Bim-driven scheduling optimization for in-situ production and yard-stock integration of precast concrete members

The construction industry faces persistent challenges of inefficiency and fragmentation. In precast concrete (PC) projects, in-situ production and yard-stock management require precise coordination of production cycles, storage layouts, and installation schedules, yet existing studies have rarely addressed their integrated optimization. This study proposes a BIM-driven scheduling optimization framework that incorporates probabilistic simulation (Oracle Crystal Ball) into BIM-based 4D modeling. The framework was applied to steel-reinforced precast concrete components in a large-scale logistics project, with the aim of minimizing project duration and improving yard-stock efficiency under site-specific constraints.

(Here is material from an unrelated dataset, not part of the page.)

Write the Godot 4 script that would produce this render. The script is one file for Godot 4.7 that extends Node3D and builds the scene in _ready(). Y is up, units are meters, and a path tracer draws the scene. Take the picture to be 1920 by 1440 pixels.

Simulation results demonstrated a strong positive correlation between lead-time and project duration (+0.58), identifying lead-time control as a critical scheduling variable. A negative correlation between duration and yard-stock area (–0.52) confirmed that timely mold utilization improves spatial efficiency, while crane deployment showed minimal impact. The optimized schedule achieved 6.3 months, reducing the original 8-month plan by 10% and surpassing the client’s contractual timeline by 75%. This research contributes by introducing one of the first BIM-based frameworks that integrates production, storage, and installation into a unified scheduling model, providing both practical decision support and a foundation for future objective optimization.